Cast: Udhayanidhi Stalin, Manjima Mohan, Daniel Balaji,Soori
Director: Gaurav Narayanan

Ippadai Vellum isn’t just about Madhusudhan and his love story with Bhargavi (Manjima Mohan). It’s also about Chota and whether he will accomplish his mission of terrorising Chennai city. It’s also about Soori’s character, who has to leave Chennai urgently to be in time for the delivery of his child (he’s convinced it’s a boy, and that people like Trisha and Hansika will be after him). The story may not be the world’s most inventive one, but Gaurav’s enterprising ideas keep proceedings lively. Madhu and Bhargavi (madhu and bar-u, as they call each other) are already in love when the film begins. Bhargavi’s the earning member, and provides the man with all the financial support, till he can get himself a job again. Meanwhile, Chota and his underlings communicate through Gmail drafts. Soori’s character isn’t just relegated to his choicest humour technique — mispronouncing words. All the same, he still calls tank ‘dank’, change ‘jaynch’, and hundred ‘gundred’. But he also gets some refreshingly serious scenes, including one in which after suffering from memory loss, he becomes oblivious to the presence of his wife who’s in the same bus as him.

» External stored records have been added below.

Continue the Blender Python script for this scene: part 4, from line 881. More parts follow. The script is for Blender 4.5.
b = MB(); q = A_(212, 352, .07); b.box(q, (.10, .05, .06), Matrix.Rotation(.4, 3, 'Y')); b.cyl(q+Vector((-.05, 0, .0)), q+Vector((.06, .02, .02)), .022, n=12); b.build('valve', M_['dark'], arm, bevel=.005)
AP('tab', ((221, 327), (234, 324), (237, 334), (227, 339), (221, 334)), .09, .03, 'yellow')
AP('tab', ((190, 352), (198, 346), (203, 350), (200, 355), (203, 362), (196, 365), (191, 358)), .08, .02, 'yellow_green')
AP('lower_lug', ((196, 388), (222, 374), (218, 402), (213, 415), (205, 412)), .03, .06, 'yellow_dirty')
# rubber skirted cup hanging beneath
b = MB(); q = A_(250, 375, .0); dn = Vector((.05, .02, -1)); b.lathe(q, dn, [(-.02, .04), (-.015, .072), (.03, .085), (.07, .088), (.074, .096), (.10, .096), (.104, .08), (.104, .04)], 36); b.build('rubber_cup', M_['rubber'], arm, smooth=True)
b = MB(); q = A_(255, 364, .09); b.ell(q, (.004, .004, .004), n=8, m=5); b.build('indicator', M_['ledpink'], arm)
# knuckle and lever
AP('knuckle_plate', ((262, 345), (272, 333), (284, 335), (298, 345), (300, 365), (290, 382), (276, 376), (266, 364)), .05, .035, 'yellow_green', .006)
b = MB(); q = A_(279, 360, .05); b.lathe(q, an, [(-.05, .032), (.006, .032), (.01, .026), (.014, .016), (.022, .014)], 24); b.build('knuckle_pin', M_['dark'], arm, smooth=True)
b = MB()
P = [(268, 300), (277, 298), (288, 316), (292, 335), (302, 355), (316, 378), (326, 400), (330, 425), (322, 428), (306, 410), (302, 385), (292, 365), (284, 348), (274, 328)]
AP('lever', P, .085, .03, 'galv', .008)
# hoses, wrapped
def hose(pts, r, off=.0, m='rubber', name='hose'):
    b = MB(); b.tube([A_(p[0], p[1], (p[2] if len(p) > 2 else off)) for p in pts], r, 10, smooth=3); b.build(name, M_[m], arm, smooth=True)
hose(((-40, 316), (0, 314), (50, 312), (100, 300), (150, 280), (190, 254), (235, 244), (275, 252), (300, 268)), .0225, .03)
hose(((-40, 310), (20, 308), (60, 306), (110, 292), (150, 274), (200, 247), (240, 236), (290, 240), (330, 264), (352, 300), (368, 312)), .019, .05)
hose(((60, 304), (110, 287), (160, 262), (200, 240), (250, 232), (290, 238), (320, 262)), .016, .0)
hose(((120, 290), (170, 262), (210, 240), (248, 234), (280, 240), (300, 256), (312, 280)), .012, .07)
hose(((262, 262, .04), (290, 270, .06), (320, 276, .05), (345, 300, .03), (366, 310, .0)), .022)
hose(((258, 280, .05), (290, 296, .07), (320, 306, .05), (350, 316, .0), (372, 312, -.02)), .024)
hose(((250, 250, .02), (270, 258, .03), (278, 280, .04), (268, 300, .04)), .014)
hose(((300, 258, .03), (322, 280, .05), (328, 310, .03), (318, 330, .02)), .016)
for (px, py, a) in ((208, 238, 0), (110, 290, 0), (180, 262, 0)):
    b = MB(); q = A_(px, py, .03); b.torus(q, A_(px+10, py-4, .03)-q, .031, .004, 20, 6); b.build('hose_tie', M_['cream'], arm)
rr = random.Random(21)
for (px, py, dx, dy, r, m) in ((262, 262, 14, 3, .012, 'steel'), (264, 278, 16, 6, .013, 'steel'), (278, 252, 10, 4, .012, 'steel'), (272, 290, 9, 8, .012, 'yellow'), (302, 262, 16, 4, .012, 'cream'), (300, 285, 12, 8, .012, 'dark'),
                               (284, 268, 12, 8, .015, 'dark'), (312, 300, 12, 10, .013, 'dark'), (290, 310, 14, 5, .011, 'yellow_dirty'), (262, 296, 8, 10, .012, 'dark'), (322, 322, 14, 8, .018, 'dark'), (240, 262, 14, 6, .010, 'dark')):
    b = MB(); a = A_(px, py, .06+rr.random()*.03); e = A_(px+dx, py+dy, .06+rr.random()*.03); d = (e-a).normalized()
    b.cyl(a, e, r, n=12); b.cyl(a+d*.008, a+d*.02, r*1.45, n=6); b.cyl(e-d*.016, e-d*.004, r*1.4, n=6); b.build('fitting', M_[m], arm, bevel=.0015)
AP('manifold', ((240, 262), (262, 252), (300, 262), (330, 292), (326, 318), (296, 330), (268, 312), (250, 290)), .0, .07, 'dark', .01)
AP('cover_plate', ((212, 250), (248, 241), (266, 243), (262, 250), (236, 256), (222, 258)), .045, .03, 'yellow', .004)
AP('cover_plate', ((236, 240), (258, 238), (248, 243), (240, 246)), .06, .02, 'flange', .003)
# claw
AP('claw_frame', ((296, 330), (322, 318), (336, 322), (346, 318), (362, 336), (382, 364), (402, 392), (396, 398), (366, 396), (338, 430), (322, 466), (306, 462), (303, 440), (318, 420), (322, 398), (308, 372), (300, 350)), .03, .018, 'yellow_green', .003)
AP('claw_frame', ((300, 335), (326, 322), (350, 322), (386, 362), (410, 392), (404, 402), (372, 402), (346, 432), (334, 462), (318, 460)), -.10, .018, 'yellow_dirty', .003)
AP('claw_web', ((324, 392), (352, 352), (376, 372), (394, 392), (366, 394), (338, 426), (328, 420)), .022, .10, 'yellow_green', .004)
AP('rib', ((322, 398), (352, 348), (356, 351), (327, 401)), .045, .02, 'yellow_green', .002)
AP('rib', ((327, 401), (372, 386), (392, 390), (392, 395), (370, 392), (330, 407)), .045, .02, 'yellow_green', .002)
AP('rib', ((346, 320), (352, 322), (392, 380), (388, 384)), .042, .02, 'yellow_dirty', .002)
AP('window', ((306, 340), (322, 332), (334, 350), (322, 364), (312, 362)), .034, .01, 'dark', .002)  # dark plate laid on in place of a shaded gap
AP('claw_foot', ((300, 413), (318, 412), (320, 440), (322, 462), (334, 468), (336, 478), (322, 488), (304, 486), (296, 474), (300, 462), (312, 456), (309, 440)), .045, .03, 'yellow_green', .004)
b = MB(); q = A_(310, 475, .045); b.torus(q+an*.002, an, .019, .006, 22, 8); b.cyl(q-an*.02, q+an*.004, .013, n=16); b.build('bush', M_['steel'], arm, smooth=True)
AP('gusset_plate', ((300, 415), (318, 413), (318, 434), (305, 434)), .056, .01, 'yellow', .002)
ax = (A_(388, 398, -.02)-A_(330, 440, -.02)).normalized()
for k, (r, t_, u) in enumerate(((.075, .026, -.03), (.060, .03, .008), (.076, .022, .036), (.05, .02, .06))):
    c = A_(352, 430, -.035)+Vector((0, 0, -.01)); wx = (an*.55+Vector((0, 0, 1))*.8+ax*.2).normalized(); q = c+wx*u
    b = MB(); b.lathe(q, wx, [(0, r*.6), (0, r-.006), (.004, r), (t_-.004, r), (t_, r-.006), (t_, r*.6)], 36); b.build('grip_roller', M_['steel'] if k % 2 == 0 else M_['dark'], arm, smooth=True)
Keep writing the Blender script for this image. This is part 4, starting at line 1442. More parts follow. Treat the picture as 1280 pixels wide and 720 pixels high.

It’s not a lazily written film. Every segue is carefully planned. A man’s angry eyes shifts to the red of a traffic signal. The green of a power button shifts to the green of a traffic signal. A policeman saying Madhu will be safe nowhere shifts to an apartment in which Madhu’s girlfriend tells him he’ll be safe. Towards the end, Madhu uses the children of an apartment complex to help him with an important task, but the method is already foreshadowed in the beginning, when Bhargavi offhandedly mentions it. It could all have made for a gripping thriller but it’s hard to take proceedings too seriously when the film itself doesn’t. An important investigation scene becomes a joke about flatulence. A getaway fight scene becomes a joke over a man’s pressing need to urinate. The supposedly menacing villain runs around wearing a shirt that reads, ‘I’m a great catch. Catch me if you can.’ And it’s almost funny how he keeps getting into road accidents. There are quite a few coincidences too (Madhu and Chota end up being in the same apartment) that don’t belong in an otherwise decently written film.
 
Also, I didn’t get the point of the motivational song that starts and stops the film. Ippadai Vellum is also a film that has the hero telling his girlfriend, “The wedding is for you. The first night is for me.” This then leads to a duet that doesn’t belong at all. Towards the end, the story also promotes encounter killing because ‘some people are so evil that the government shouldn’t waste time and resources on them’. Ironically enough, just sometime ago in the story, the hero himself is in danger of getting bumped off given how trigger-happy the policeman is. Soori’s character, it seems, isn’t the only one with memory issues.